La docencia es intensa o no lo es. Es vivir con poemas, cuentos, relatos cortos y novelas; es acercamiento al objeto de estudio; es poner especias e ingredientes a la historia; es actuar una película con improvisaciones y guiones nunca escritos. Escuchar una canción y entonar melodías; bailar, aunque sea sin ritmo. Es tomar el gis para trazar un círculo y preguntar ¿qué es Pi? Es participar y formar parte de la sociedad de los y las poetas no existentes, trascendentes, eternos. Es luchar por la cultura, la sensibilidad humana, el sentido crítico y contra las injusticias. Hablar y hacer demostraciones o desafíos de ciencia. Es enseñar a preguntar, y ponerse las pilas para estar temprano al día siguiente. Es la subjetividad andante, que sabe identificar a su opuesta, la “objetividad”, que se convierte, a veces, en camisa de fuerza. Y en medio de todo, es evaluar, es valorar, es ponderar.
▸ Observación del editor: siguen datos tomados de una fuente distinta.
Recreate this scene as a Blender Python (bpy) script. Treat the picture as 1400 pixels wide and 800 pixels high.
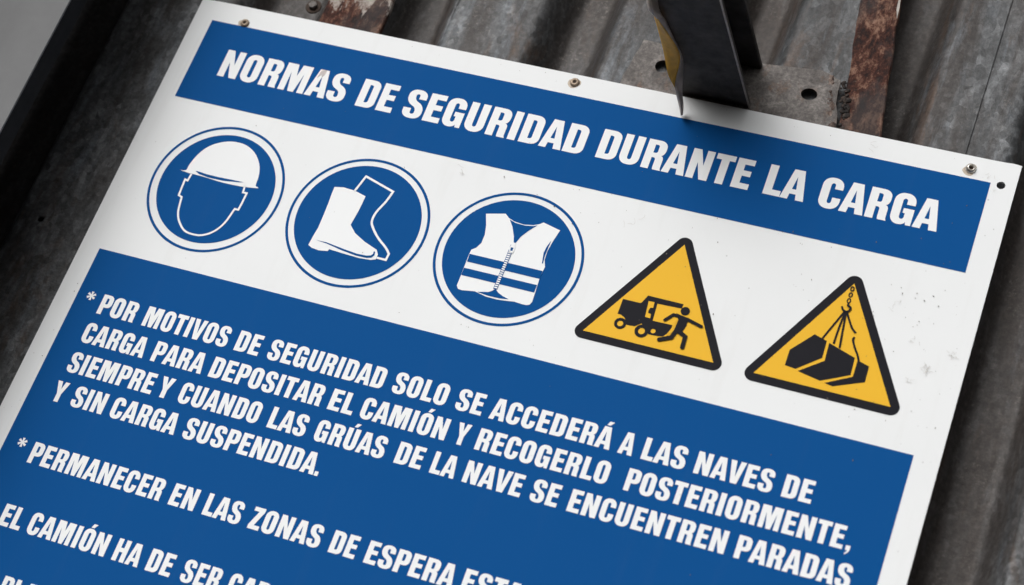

La docencia va de la mano con el derecho a cuestionar, a moderar, a opinar, a reflexionar, a disentir, a defender y enseñar a defender los propios derechos (laborales o no), y a construir consensos. Para ser docente se precisa saber, pero también reconocer que no se sabe todo. Es ejercer un saber flexible, no arbitrario: Saber participar, saber explicar, saber interpretar son requisitos necesarios para realizar el trabajo en el aula. Ser perseverante y no perder la paciencia… construir, junto con las y los estudiantes, identidades, solidaridades, oportunidades, preocupaciones sociales, empatías y fraternidades. Es valorar el respeto hacia los demás y a sí mismo; valorar la voluntad, la diversidad, la inclusión, el cuidado del medio ambiente y de uno mismo. El sabor de la docencia está en reivindicar la equidad y el reconocimiento del otro; ponderar las diferencias. Y luchar contra las desigualdades. Preservar tradiciones sin dejar de poner la mirada en la innovación.
La vocación de la docencia implica no creer a la primera. Es imaginar, aceptar el error, ser necio o necia con las ideas, pero respetuoso con las personas. Conducirse con naturalidad, respeto, tolerancia. Tener actitud de convergencia y de divergencia cuando ella es necesaria. Estar en permanente búsqueda creativa; tener sentido de oportunidad. Significa ser receptivo, práctico, analítico y propositivo.
El sabor de la docencia se adereza, de la mano con la utopía, con buen humor y sentido de alegría. Se sazona con optimismo y estado de ánimo positivo. Con sentido esperanzador.
Sin receta ni manual gastronómico, he aprendido que a la docencia se le debe administrar a raciones pequeñas, con paciencia, para degustarla y generar placeres de comunicación y entendimiento humanos. Mis maestros y maestras me enseñaron que, para ser docente, hay que resignificar, reinterpretar los saberes e indagar; hay que escarbar en las rupturas teóricas o prácticas más que en las concepciones o explicaciones “estables o lineales”.
El sabor de la docencia se siente con la “probadita”, antes de servir la mesa.
Al final de cuentas, el sabor de la docencia es el sabor de la vida.
*Notas a propósito de los 30 años de docencia en la Universidad Pedagógica Nacional, que cumplo este 1 de junio de 2020.